Mr. Bashir Ojulari, Group Chief Executive Officer of NNPC Ltd., shared this during a Fireside Chat on Securing Nigeria’s Energy Future at the ongoing Nigeria International Energy Summit (NIES 2026)  in Abuja.

Ojulari explained that his team acted quickly to assess the refineries amid public frustration over years of heavy investment and ongoing poor performance.

“When we arrived, the refineries were a major concern. Nigerians were frustrated, expectations were high, and we faced intense pressure,” he said.

“After a detailed review, it became clear that we were simply wasting money,” he added.

Ojulari, who has experience in upstream operations, said he and his team had to learn quickly about downstream challenges.
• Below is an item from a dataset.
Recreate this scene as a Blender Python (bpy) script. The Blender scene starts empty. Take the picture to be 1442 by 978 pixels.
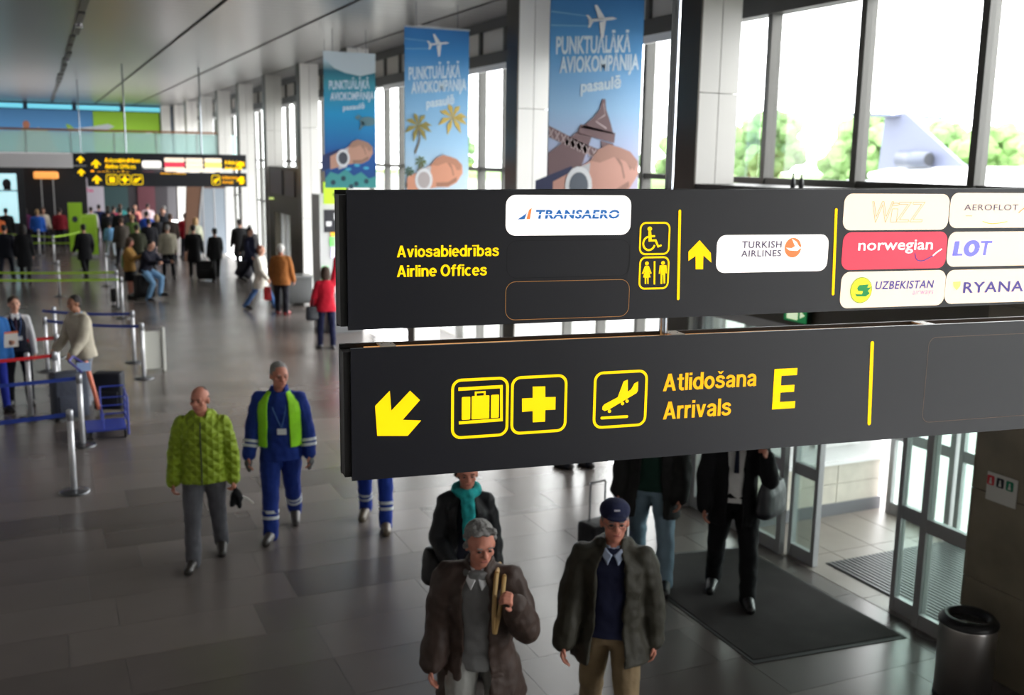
import bpy, bmesh, math, random
from math import sin, cos, pi, radians, sqrt, atan2
from mathutils import Vector, Matrix, noise

random.seed(7)
scene = bpy.context.scene
C = bpy.context.collection

# ------------------------------------------------------------------ camera
FPX, YAW, PITCH, ROLL, CAMZ = 1450.0, radians(24.6), radians(10.4), radians(0.9), 3.9
fwd = Vector((sin(YAW) * cos(PITCH), cos(YAW) * cos(PITCH), -sin(PITCH)))
rt = Vector((cos(YAW), -sin(YAW), 0))
up = rt.cross(fwd)
R_ = rt * cos(ROLL) + up * sin(ROLL)
U_ = -rt * sin(ROLL) + up * cos(ROLL)
cam_data = bpy.data.cameras.new('camera')
cam = bpy.data.objects.new('camera', cam_data)
C.objects.link(cam)
cam.matrix_world = Matrix(((R_.x, U_.x, -fwd.x, 0), (R_.y, U_.y, -fwd.y, 0), (R_.z, U_.z, -fwd.z, CAMZ), (0, 0, 0, 1)))
cam_data.sensor_width = 36.0
cam_data.lens = FPX / 1442 * 36.0
cam_data.clip_end = 600
cam_data.dof.use_dof = True
cam_data.dof.focus_distance = 3.25
cam_data.dof.aperture_fstop = 3.4
scene.camera = cam

# ------------------------------------------------------------------ world: bright overcast sky
world = bpy.data.worlds.new('overcast_sky')
scene.world = world
world.use_nodes = True
wn = world.node_tree
bg = wn.nodes['Background']
tc = wn.nodes.new('ShaderNodeTexCoord')
sp = wn.nodes.new('ShaderNodeSeparateXYZ')
rmp = wn.nodes.new('ShaderNodeValToRGB')
wn.links.new(tc.outputs['Generated'], sp.inputs[0])
wn.links.new(sp.outputs['Z'], rmp.inputs['Fac'])
wn.links.new(rmp.outputs['Color'], bg.inputs['Color'])
rmp.color_ramp.elements[0].position = 0.0
rmp.color_ramp.elements[0].color = (0.97, 0.975, 1.0, 1)
rmp.color_ramp.elements[1].position = 0.8
rmp.color_ramp.elements[1].color = (1.0, 0.985, 0.965, 1)
bg.inputs['Strength'].default_value = 9.5

scene.view_settings.view_transform = 'Standard'
scene.view_settings.look = 'None'
scene.view_settings.gamma = 1
scene.view_settings.use_curve_mapping = False
scene.view_settings.exposure = 0.0
scene.cycles.max_bounces = 8
scene.cycles.diffuse_bounces = 4
scene.cycles.glossy_bounces = 4
scene.cycles.transparent_max_bounces = 12
scene.cycles.sample_clamp_indirect = 6.0

def area(name, loc, rot, sx, sy, power, color=(1, 1, 1), portal=False):
    l = bpy.data.lights.new(name, 'AREA')
    l.shape = 'RECTANGLE'; l.size = sx; l.size_y = sy; l.energy = power; l.color = color
    if portal: l.cycles.is_portal = True
    o = bpy.data.objects.new(name, l); o.location = loc; o.rotation_euler = rot
    C.objects.link(o)
    return o
# daylight portals on the glazed wall (they only steer sampling of the sky)
area('window_portal', (7.9, 26, 3.2), (0, radians(90), 0), 6.4, 76, 0, portal=True)

# unseen fill lights added to brighten the mezzanine and the space below
area('mezzanine_fill_light', (-1, 50.5, 6.1), (0, 0, 0), 14, 8, 700, (1, .98, .94))
area('undercroft_fill_light', (0, 50, 3.25), (0, 0, 0), 12, 10, 160, (1, .95, .88))

# ------------------------------------------------------------------ materials
def lin(c):
    return tuple(((v / 255.0) / 12.92 if v / 255.0 <= 0.04045 else ((v / 255.0 + 0.055) / 1.055) ** 2.4) for v in c)

MATS = {}
def mat(name, rgb, rough=0.6, metal=0.0, bump=0.0, bscale=30.0, var=0.0, vscale=3.0, emit=0.0, spec=None, trans=0.0, gradient=None, sheen=0.0):
    """rgb in 0..255 sRGB; gradient = (rgb2, axis, lo, hi) for flat printed sheets (object coords)."""
    if name in MATS: return MATS[name]
    m = bpy.data.materials.new(name); m.use_nodes = True
    nt = m.node_tree; b = nt.nodes['Principled BSDF']
    c = lin(rgb)
    b.inputs['Base Color'].default_value = (*c, 1)
    b.inputs['Roughness'].default_value = rough
    b.inputs['Metallic'].default_value = metal
    if spec is not None: b.inputs['Specular IOR Level'].default_value = spec
    if sheen: b.inputs['Sheen Weight'].default_value = sheen
    if emit:
        b.inputs['Emission Color'].default_value = (*c, 1)
        b.inputs['Emission Strength'].default_value = emit
    if trans:
        b.inputs['Transmission Weight'].default_value = trans
    tcn = nt.nodes.new('ShaderNodeTexCoord')
    if var:
        nz = nt.nodes.new('ShaderNodeTexNoise'); nz.inputs['Scale'].default_value = vscale; nz.inputs['Detail'].default_value = 4
        nt.links.new(tcn.outputs['Object'], nz.inputs['Vector'])
        mp = nt.nodes.new('ShaderNodeMapRange')
        mp.inputs['From Min'].default_value = 0.3; mp.inputs['From Max'].default_value = 0.7
        mp.inputs['To Min'].default_value = 1 - var; mp.inputs['To Max'].default_value = 1 + var
        nt.links.new(nz.outputs['Fac'], mp.inputs['Value'])
        hs = nt.nodes.new('ShaderNodeHueSaturation'); hs.inputs['Color'].default_value = (*c, 1)
        nt.links.new(mp.outputs['Result'], hs.inputs['Value'])
        nt.links.new(hs.outputs['Color'], b.inputs['Base Color'])
    if gradient:
        c2, ax, lo, hi = gradient
        s = nt.nodes.new('ShaderNodeSeparateXYZ'); nt.links.new(tcn.outputs['Object'], s.inputs[0])
        mp = nt.nodes.new('ShaderNodeMapRange'); mp.inputs['From Min'].default_value = lo; mp.inputs['From Max'].default_value = hi
        nt.links.new(s.outputs[ax], mp.inputs['Value'])
        cr = nt.nodes.new('ShaderNodeValToRGB')
        stops = [(0, rgb)] + [(p, q) for p, q in c2]
        cr.color_ramp.elements[0].position = 0; cr.color_ramp.elements[0].color = (*c, 1)
        cr.color_ramp.elements[1].position = c2[-1][0]; cr.color_ramp.elements[1].color = (*lin(c2[-1][1]), 1)
        for p, q in c2[:-1]:
            e = cr.color_ramp.elements.new(p); e.color = (*lin(q), 1)
        nt.links.new(mp.outputs['Result'], cr.inputs['Fac'])
        nt.links.new(cr.outputs['Color'], b.inputs['Base Color'])
        if emit: nt.links.new(cr.outputs['Color'], b.inputs['Emission Color'])
    if bump:
        nz2 = nt.nodes.new('ShaderNodeTexNoise'); nz2.inputs['Scale'].default_value = bscale; nz2.inputs['Detail'].default_value = 5
        nt.links.new(tcn.outputs['Object'], nz2.inputs['Vector'])
        bp = nt.nodes.new('ShaderNodeBump'); bp.inputs['Strength'].default_value = bump; bp.inputs['Distance'].default_value = 0.02
        nt.links.new(nz2.outputs['Fac'], bp.inputs['Height'])
        nt.links.new(bp.outputs['Normal'], b.inputs['Normal'])
    MATS[name] = m
    return m

def cloth(name, rgb, **k):
    k.setdefault('rough', 0.85); k.setdefault('bump', 0.35); k.setdefault('bscale', 14); k.setdefault('spec', 0.25); k.setdefault('var', 0.12); k.setdefault('vscale', 6)
    return mat('cloth_' + name, rgb, **k)

def glass_mat(name, tint=(1, 1, 1), refl=0.10, rough=0.02):
    if name in MATS: return MATS[name]
    m = bpy.data.materials.new(name); m.use_nodes = True
    nt = m.node_tree; nt.nodes.clear()
    out = nt.nodes.new('ShaderNodeOutputMaterial'); mx = nt.nodes.new('ShaderNodeMixShader')
    tr = nt.nodes.new('ShaderNodeBsdfTransparent'); tr.inputs['Color'].default_value = (*tint, 1)
    gl = nt.nodes.new('ShaderNodeBsdfGlossy'); gl.inputs['Roughness'].default_value = rough
    lw = nt.nodes.new('ShaderNodeLayerWeight'); lw.inputs['Blend'].default_value = 0.25
    ml = nt.nodes.new('ShaderNodeMath'); ml.operation = 'MULTIPLY_ADD'; ml.inputs[1].default_value = 0.35; ml.inputs[2].default_value = refl * 0.4
    nt.links.new(lw.outputs['Fresnel'], ml.inputs[0]); nt.links.new(ml.outputs[0], mx.inputs['Fac'])
    nt.links.new(tr.outputs[0], mx.inputs[1]); nt.links.new(gl.outputs[0], mx.inputs[2]); nt.links.new(mx.outputs[0], out.inputs['Surface'])
    MATS[name] = m
    return m

# ------------------------------------------------------------------ object helpers
def tag(o, label=None, cat=None, group=None, kind=None):
    if label: o['label'] = label
    if cat: o['category'] = cat
    if group: o['group'] = group
    if kind: o['kind'] = kind
    return o

def empty(name, loc, rz=0.0, label=None, cat=None, group=None, kind=None):
    o = bpy.data.objects.new(name, None); C.objects.link(o)
    o.location = loc; o.rotation_euler = (0, 0, rz); o.empty_display_size = 0.2
    return tag(o, label, cat, group, kind)

def link_mesh(name, me, m, parent=None):
    o = bpy.data.objects.new(name, me); C.objects.link(o)
    if m is not None and not me.materials: me.materials.append(m)
    if parent is not None: o.parent = parent
    return o

class MB:
    """collects simple solids and links them as one mesh object"""
    def __init__(s): s.v = []; s.f = []; s.smooth = False
    def add(s, vs, fs):
        n = len(s.v); s.v += [tuple(p) for p in vs]; s.f += [tuple(i + n for i in f) for f in fs]
    def box(s, x0, x1, y0, y1, z0, z1):
        s.add([(x0, y0, z0), (x1, y0, z0), (x1, y1, z0), (x0, y1, z0), (x0, y0, z1), (x1, y0, z1), (x1, y1, z1), (x0, y1, z1)],
              [(0, 3, 2, 1), (4, 5, 6, 7), (0, 1, 5, 4), (1, 2, 6, 5), (2, 3, 7, 6), (3, 0, 4, 7)])
        return s
    def bbox(s, x0, x1, y0, y1, z0, z1, b=0.01):
        """box with chamfered edges"""
        bm = bmesh.new(); bmesh.ops.create_cube(bm, size=1)
        for v in bm.verts:
            v.co = Vector(((x0 + x1) / 2 + v.co.x * (x1 - x0), (y0 + y1) / 2 + v.co.y * (y1 - y0), (z0 + z1) / 2 + v.co.z * (z1 - z0)))
        bmesh.ops.bevel(bm, geom=bm.edges[:], offset=b, segments=2, affect='EDGES', profile=0.6)
        bm.verts.index_update()
        s.add([v.co[:] for v in bm.verts], [[v.index for v in f.verts] for f in bm.faces]); bm.free()
        return s
    def tube(s, p0, p1, r0, r1=None, n=12, cap=True):
        r1 = r0 if r1 is None else r1
        p0, p1 = Vector(p0), Vector(p1); d = (p1 - p0).normalized()
        a = d.orthogonal().normalized(); b = d.cross(a)
        vs = [p0 + (a * cos(t) + b * sin(t)) * r0 for t in (2 * pi * i / n for i in range(n))] + \
             [p1 + (a * cos(t) + b * sin(t)) * r1 for t in (2 * pi * i / n for i in range(n))]
        fs = [(i, (i + 1) % n, n + (i + 1) % n, n + i) for i in range(n)]
        if cap: fs += [tuple(range(n - 1, -1, -1)), tuple(range(n, 2 * n))]
        s.add(vs, fs); return s
    def path(s, pts, r, n=8):
        for a, b in zip(pts, pts[1:]): s.tube(a, b, r, n=n)
        return s
    def lathe(s, prof, cx=0, cy=0, n=24):
        """prof: list of (r, z)"""
        vs = []
        for r, z in prof: vs += [(cx + r * cos(2 * pi * i / n), cy + r * sin(2 * pi * i / n), z) for i in range(n)]
        fs = []
        for k in range(len(prof) - 1):
            fs += [(k * n + i, k * n + (i + 1) % n, (k + 1) * n + (i + 1) % n, (k + 1) * n + i) for i in range(n)]
        if prof[0][0] > 1e-4: fs.append(tuple(range(n - 1, -1, -1)))
        if prof[-1][0] > 1e-4: fs.append(tuple(range((len(prof) - 1) * n, len(prof) * n)))
        s.add(vs, fs); return s
    def prism(s, pts, y0, y1):
        """polygon in XZ extruded along Y"""
        n = len(pts)
        s.add([(x, y0, z) for x, z in pts] + [(x, y1, z) for x, z in pts],
              [tuple(range(n)), tuple(range(2 * n - 1, n - 1, -1))] + [(i, i + n, (i + 1) % n + n, (i + 1) % n) for i in range(n)])
        return s
    def quad3(s, a, b, c, d): s.add([a, b, c, d], [(0, 1, 2, 3)]); return s
    def build(s, name, m, parent=None, smooth=False):
        me = bpy.data.meshes.new(name); me.from_pydata(s.v, [], s.f); me.update()
        if smooth:
            me.polygons.foreach_set('use_smooth', [True] * len(me.polygons))
        return link_mesh(name, me, m, parent)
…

He noted that crude oil was being supplied to the refineries every month, yet utilization remained around 50–55 percent while operational and contractor costs kept rising.

“When we examined the results, we realized we were losing value without any clear path to profitability,” he said.
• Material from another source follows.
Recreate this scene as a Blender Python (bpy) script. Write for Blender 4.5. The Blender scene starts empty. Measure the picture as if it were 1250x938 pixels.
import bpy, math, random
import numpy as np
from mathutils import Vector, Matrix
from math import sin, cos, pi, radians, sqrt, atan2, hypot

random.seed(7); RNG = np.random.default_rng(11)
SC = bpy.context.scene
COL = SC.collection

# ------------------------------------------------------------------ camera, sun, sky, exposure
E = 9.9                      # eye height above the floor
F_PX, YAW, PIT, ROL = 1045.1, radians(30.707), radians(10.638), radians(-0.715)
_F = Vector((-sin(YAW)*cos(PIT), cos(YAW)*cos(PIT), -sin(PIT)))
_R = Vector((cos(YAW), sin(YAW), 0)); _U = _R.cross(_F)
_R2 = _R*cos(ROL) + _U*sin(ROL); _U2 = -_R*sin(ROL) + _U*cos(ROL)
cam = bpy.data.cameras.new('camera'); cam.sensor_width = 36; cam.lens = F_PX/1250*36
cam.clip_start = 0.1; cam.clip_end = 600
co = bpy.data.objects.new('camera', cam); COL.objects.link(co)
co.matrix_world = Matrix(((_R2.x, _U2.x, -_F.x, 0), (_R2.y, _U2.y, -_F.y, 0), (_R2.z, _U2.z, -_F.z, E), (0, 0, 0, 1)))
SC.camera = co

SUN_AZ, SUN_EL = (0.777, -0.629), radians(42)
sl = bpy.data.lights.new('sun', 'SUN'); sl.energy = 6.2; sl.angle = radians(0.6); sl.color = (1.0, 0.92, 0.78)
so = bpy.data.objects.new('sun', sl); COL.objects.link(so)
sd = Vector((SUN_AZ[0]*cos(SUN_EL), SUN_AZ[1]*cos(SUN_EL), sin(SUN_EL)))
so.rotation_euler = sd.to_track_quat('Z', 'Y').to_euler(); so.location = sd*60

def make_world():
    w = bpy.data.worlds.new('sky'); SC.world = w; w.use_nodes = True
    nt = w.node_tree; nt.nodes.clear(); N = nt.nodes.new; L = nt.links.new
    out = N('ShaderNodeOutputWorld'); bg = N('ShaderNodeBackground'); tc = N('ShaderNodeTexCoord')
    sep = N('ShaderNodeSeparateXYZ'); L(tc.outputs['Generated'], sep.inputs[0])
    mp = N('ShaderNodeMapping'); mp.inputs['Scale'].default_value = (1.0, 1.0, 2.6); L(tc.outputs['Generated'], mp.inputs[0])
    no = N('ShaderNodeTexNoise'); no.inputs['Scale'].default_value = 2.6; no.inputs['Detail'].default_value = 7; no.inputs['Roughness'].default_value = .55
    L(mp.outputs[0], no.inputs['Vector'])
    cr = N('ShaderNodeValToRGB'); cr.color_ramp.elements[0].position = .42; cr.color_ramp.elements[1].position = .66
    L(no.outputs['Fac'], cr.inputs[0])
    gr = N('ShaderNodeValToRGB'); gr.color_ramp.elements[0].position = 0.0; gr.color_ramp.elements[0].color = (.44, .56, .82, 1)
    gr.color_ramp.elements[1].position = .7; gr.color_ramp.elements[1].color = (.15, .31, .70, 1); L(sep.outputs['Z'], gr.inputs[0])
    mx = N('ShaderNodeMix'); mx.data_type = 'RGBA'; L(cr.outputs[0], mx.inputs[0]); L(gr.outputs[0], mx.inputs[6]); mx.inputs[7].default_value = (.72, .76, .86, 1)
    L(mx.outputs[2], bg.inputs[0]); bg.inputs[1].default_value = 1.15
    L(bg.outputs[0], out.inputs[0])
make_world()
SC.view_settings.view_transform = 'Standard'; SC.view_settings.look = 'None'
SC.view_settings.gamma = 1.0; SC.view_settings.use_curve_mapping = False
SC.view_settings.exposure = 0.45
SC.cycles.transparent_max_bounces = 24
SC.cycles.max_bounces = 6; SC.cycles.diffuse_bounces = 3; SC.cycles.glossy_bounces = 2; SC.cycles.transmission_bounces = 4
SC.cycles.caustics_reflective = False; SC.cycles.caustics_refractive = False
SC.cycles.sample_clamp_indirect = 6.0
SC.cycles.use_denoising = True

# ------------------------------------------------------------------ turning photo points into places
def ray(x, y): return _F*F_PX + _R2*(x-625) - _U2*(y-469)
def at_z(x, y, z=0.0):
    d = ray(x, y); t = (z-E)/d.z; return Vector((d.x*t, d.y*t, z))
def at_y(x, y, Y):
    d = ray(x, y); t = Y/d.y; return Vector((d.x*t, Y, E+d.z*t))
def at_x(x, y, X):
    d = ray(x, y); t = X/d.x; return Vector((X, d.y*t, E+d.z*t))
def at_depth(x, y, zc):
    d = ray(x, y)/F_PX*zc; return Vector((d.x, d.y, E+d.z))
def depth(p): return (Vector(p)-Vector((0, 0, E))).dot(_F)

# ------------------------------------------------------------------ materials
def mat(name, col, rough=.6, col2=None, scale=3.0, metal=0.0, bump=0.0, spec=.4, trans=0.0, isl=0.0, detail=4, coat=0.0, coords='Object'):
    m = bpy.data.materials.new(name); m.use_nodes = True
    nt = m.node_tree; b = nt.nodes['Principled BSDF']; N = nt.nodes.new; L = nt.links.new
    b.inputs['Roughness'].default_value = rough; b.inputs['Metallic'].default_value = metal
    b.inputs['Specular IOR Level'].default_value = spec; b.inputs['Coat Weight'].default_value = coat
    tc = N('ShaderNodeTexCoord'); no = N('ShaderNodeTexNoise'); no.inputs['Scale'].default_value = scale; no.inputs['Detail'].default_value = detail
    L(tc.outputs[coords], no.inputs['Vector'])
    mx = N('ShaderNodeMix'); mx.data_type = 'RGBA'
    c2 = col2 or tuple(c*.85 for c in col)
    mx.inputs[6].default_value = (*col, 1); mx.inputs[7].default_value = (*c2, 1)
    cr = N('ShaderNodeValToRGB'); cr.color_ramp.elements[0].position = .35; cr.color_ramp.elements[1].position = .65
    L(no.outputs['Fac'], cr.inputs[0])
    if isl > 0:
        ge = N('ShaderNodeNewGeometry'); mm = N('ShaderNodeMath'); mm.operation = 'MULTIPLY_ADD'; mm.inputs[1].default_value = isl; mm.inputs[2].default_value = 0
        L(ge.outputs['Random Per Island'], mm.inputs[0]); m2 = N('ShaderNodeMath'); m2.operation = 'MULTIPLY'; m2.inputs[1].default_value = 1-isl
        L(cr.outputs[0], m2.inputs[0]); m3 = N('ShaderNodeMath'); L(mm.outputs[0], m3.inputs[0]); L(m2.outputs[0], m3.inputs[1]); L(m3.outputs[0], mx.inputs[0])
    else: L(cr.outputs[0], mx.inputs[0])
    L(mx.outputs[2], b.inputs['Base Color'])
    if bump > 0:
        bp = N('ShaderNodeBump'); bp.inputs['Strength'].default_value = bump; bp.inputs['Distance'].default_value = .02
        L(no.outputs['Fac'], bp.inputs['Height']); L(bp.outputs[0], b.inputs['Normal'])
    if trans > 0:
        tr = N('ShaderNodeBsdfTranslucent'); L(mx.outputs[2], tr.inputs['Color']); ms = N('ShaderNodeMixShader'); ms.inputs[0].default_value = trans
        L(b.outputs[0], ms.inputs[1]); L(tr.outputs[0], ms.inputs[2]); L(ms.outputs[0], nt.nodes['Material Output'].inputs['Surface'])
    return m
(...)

He said NNPC decided to halt refinery operations to stop further losses and rethink its strategy, despite political pressure to keep them running.
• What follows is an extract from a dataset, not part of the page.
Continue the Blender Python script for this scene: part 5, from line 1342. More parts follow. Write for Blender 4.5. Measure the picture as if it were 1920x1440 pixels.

Ojulari added that the refineries were producing mid-grade products whose value did not match the quality of the crude used.

He praised the Dangote Refinery for supporting Nigeria’s energy supply, calling its timing and strategy crucial.

“Whether you like Dangote or not, we should appreciate the Dangote Refinery. It works, it is in Nigeria, and it gives us space to make better decisions,” he said.

Ojulari said NNPC has strengthened collaboration with the Dangote Refinery to improve value delivery while keeping its role as the supplier of last resort and promoting healthy competition in the downstream market.

He explained that Nigerian refineries have historically failed because they focused too much on financing and engineering, procurement, and construction (EPC), with little attention to long-term operations.

“You cannot have financing, EPC, and O&M contracts all taking value without any responsibility. That system was built to extract, not sustain,” he said.

Ojulari outlined NNPC’s new strategy, saying the company will bring experienced refinery operators in as equity partners instead of relying on contractors.

Under this plan, these partners will acquire stakes in the refineries, manage operations, and help rebuild local technical skills.

“We are not selling Nigeria; we are reducing equity where needed to create sustainable, self-financing refineries that run like businesses,” he said.

He added that discussions are already underway with potential investors, including a major Chinese petrochemical company, with site visits expected soon.

On the crude-for-naira policy and domestic supply, Ojulari said NNPC remains committed to ensuring product availability, adding that pricing will stabilize naturally once supply gaps are addressed.